La procura, nella nuova udienza preliminare, ricelebrata dopo che il precedente gup aveva restituito il fasciolo non condividendo la formulazione dei capi di imputazione, lo scorso giugno ha rimodulato le imputazioni su indicazione del giudice Gianni Macchioni. Così è caduta l’accusa di attentato alla sicurezza dei trasporti aggravato dal disastro, che veniva ipotizzata nei confronti di Luigi Nerini, Enrico Perocchio e di Gabriele Tadini. È rimasta invece la contestazione dolosa nei confronti dei tre, di attentato alla sicurezza dei trasporti per l’apposizione dei forchettoni sia sulla cabina 3 poi precipitata sia sulla cabina 4 nei giorni precedenti all’incidente, cioè tra l’8 e il 22 maggio. Tutti e cinque poi sono stati chiamati a rispondere anche di disastro colposo, omicidio colposo plurimo e lesioni colpose. I soli Tadini e Perocchio sono accusati anche di falso.

In precedenza erano usciti dal procedimento Anton Seeber, presidente del Cda di Leitner, per cui era già stato chiesto il proscioglimento per mancanza di elementi ed erano state pure stralciate le posizioni della società Ferrovie del Mottarone e della stessa Leitner.

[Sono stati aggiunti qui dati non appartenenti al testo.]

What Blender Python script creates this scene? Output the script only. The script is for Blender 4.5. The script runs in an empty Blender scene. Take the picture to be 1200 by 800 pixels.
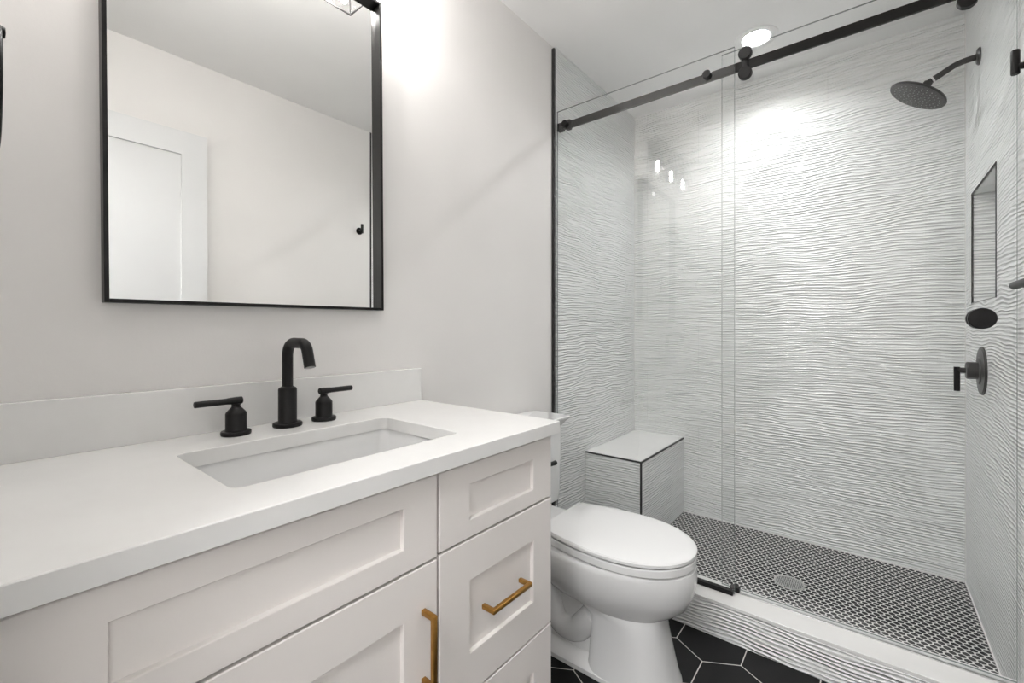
import bpy, bmesh, math
from mathutils import Vector, Matrix
C = bpy.context.scene
COL = C.collection
PI = math.pi

# ------------------------------------------------------------------ camera, light, exposure
YAW = 38.946
cam_d = bpy.data.cameras.new('camera'); cam = bpy.data.objects.new('camera', cam_d); COL.objects.link(cam)
cam.location = (1.1694, 0.0, 1.0995)
cam.rotation_euler = (math.radians(90), 0, math.radians(YAW))
cam_d.sensor_fit = 'HORIZONTAL'; cam_d.sensor_width = 36.0
cam_d.lens = 518.2207 / 1200 * 36
cam_d.shift_y = (386.25 - 400) / 1200          # horizon sits 13.75 px above the middle
cam_d.clip_start = 0.01; cam_d.clip_end = 50
C.camera = cam

w = bpy.data.worlds.new('World'); C.world = w; w.use_nodes = True
w.node_tree.nodes['Background'].inputs[0].default_value = (0.93, 0.96, 1.0, 1)
w.node_tree.nodes['Background'].inputs[1].default_value = 1.0

C.view_settings.view_transform = 'Standard'
C.view_settings.look = 'None'
C.view_settings.gamma = 1.0
C.view_settings.use_curve_mapping = False
C.view_settings.exposure = 0.66

BULB_E = 330.0      # vanity bulbs
DOWN_E = 300.0
TOILET_FILL_E = 55.0   # added fill downlight above the toilet, out of view       # shower downlight lens
HALL_FILL_E = 20.0        # added hall ceiling panel, fill from behind the camera

# ------------------------------------------------------------------ materials
def mat(name, col=(0.8, 0.8, 0.8), rough=0.5, metal=0.0, spec=0.5, coat=0.0):
    m = bpy.data.materials.new(name); m.use_nodes = True
    b = m.node_tree.nodes['Principled BSDF']
    b.inputs['Base Color'].default_value = (*col, 1)
    b.inputs['Roughness'].default_value = rough
    b.inputs['Metallic'].default_value = metal
    b.inputs['Specular IOR Level'].default_value = spec
    b.inputs['Coat Weight'].default_value = coat
    return m

class NT:
    def __init__(s, m): s.t = m.node_tree; s.b = s.t.nodes.get('Principled BSDF')
    def n(s, ty, **kw):
        x = s.t.nodes.new(ty)
        for k, v in kw.items(): setattr(x, k, v)
        return x
    def l(s, a, b): s.t.links.new(a, b)
    def m(s, op, a, b=None, c=None):
        x = s.t.nodes.new('ShaderNodeMath'); x.operation = op
        for i, v in enumerate((a, b, c)):
            if v is None: continue
            if isinstance(v, (int, float)): x.inputs[i].default_value = v
            else: s.l(v, x.inputs[i])
        return x.outputs[0]
    def xyz(s):
        g = s.n('ShaderNodeNewGeometry'); q = s.n('ShaderNodeSeparateXYZ'); s.l(g.outputs['Position'], q.inputs[0])
        return q.outputs
    def comb(s, a, b, c=0.0):
        x = s.n('ShaderNodeCombineXYZ')
        for i, v in enumerate((a, b, c)):
            if isinstance(v, (int, float)): x.inputs[i].default_value = v
            else: s.l(v, x.inputs[i])
        return x.outputs[0]
    def noise(s, vec, scale, detail=2.0, rough=0.5):
        x = s.n('ShaderNodeTexNoise'); s.l(vec, x.inputs['Vector'])
        x.inputs['Scale'].default_value = scale; x.inputs['Detail'].default_value = detail; x.inputs['Roughness'].default_value = rough
        return x.outputs['Fac']
    def bump(s, h, strength, dist):
        x = s.n('ShaderNodeBump'); x.inputs['Strength'].default_value = strength; x.inputs['Distance'].default_value = dist
        s.l(h, x.inputs['Height']); s.l(x.outputs[0], s.b.inputs['Normal'])
    def ramp(s, f, a, b, fr=0.0, to=1.0):
        x = s.n('ShaderNodeValToRGB'); s.l(f, x.inputs[0])
        x.color_ramp.elements[0].color = (*a, 1); x.color_ramp.elements[1].color = (*b, 1)
        x.color_ramp.elements[0].position = fr; x.color_ramp.elements[1].position = to
        return x.outputs[0]

def painted(name, col, rough=0.6, bump=0.0006, scale=160):
    m = mat(name, col, rough, spec=0.3); t = NT(m); X = t.xyz()
    v = t.comb(X[0], X[1], X[2])
    t.bump(t.noise(v, scale, 3), 0.25, bump)
    f = t.noise(v, 2.3, 2)
    t.l(t.ramp(f, tuple(c * 0.975 for c in col), tuple(min(1, c * 1.02) for c in col), 0.3, 0.7), t.b.inputs['Base Color'])
    return m

def wave_tile(name, col):
    m = mat(name, col, 0.28, spec=0.5); t = NT(m); X = t.xyz()
    u = t.m('ADD', X[0], X[1]); z = X[2]
    big = t.noise(t.comb(t.m('MULTIPLY', u, 2.6), t.m('MULTIPLY', z, 3.2)), 1.0, 2.0)
    mid = t.noise(t.comb(t.m('MULTIPLY', u, 7.0), t.m('MULTIPLY', z, 26.0)), 1.0, 1.0)
    ph = t.m('ADD', t.m('MULTIPLY', big, 0.06), t.m('MULTIPLY', mid, 0.012))
    s1 = t.m('SINE', t.m('MULTIPLY', t.m('ADD', z, ph), 2 * PI / 0.0122))
    s1 = t.m('MULTIPLY_ADD', s1, 0.5, 0.5)
    s1 = t.m('POWER', s1, 1.6)
    amp = t.noise(t.comb(t.m('MULTIPLY', u, 6.0), t.m('MULTIPLY', z, 62.0), 3.0), 1.0, 1.0)
    n2 = t.noise(t.comb(t.m('MULTIPLY', u, 5.0), t.m('MULTIPLY', z, 105.0), 7.0), 1.0, 1.0)
    h = t.m('ADD', t.m('MULTIPLY', s1, t.m('MAXIMUM', t.m('MULTIPLY_ADD', amp, 2.4, -0.6), 0.08)), t.m('MULTIPLY', n2, 1.1))
    # tile joints: courses 0.305 high starting under z 2.065, running bond 0.61
    row = t.m('DIVIDE', t.m('SUBTRACT', z, 2.065 - 0.305 * 8), 0.305)
    fr = t.m('FRACT', row); ri = t.m('FLOOR', row)
    off = t.m('MULTIPLY', t.m('MODULO', ri, 2.0), 0.305)
    cu = t.m('FRACT', t.m('DIVIDE', t.m('ADD', t.m('SUBTRACT', u, 3.678 - 6.10), off), 0.61))
    jz = t.m('LESS_THAN', t.m('MULTIPLY', t.m('MINIMUM', fr, t.m('SUBTRACT', 1.0, fr)), 0.305), 0.0009)
    ju = t.m('LESS_THAN', t.m('MULTIPLY', t.m('MINIMUM', cu, t.m('SUBTRACT', 1.0, cu)), 0.61), 0.0009)
    j = t.m('MAXIMUM', jz, ju)
    mx = t.n('ShaderNodeMix', data_type='RGBA')
    t.l(j, mx.inputs[0]); mx.inputs[6].default_value = (*col, 1); mx.inputs[7].default_value = (*[c * 0.86 for c in col], 1)
    t.l(mx.outputs[2], t.b.inputs['Base Color'])
    t.bump(t.m('SUBTRACT', h, t.m('MULTIPLY', j, 0.3)), 1.0, 0.0046)
    return m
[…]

Le pene concordate per Nerini, Perocchio e Tadini, quando diventeranno definitive, consentiranno di accedere all’affidamento ai servizi sociali e di evitare la detenzione in carcere, in quantro per i primi due sono al di sotto dei quattro anni e per Tadini vanno scontati i sei mesi trascorsi ai domiciliari.

L’intervento dei pm

“Nessuna pena, nessun risarcimento potrà mai lenire il dolore per quanto accaduto”, aveva sostenuto l’accusa in un passaggio nell’ambito dell’udienza preliminare per l’incidente del Mottarone. “Chiudere ora, in una maniera complessivamente adeguata, è un modo per tutti di cominciare a ricucire quello strappo”, avevamo aggiunto i pm nel corso dell’udienza l’accusa, parlando di una “decisione non facile”. “Spero che le parti offese possano non dico accettare, ma comprendere questo esito”, la conclusione della Procura. 

L’amarezza della sindaca

Un’impostazione che non era piaciuta alla sindaca di Stresa, Marcella Severino che si è detta “amareggiata” per le probbaili conclusioni del processo. “Ci sono persone che a differenza mia non sono state sette ore in mezzo ai morti in quel pomeriggio sul Mottarone – ha detto ai cronisti fuori dal palazzo di giustizia — ai parenti delle vittime staremo sempre vicino. Rispetto la decisione, però l’intervento della Procura mi è sembrato piuttosto da brivido. Giustificano il fatto che non vai a processo perché in questo modo si rinnova il dolore?”. 

La rabbia di una madre

Poche, durissime parole quelle pronunciate da Vincenza Minutella, la mamma di Silvia Malnati, una delle 14 vittime dell’incidente. “Questo è il valore che danno alla vita delle persone”, ha detto uscendo dall’aula.

La scelta della Regione Piemonte

Secondo quanto riferisce l’Ansa, la Regione Piemonte ha revocato la costituzione di parte civile dopo un risarcimento di circa 100mila euro.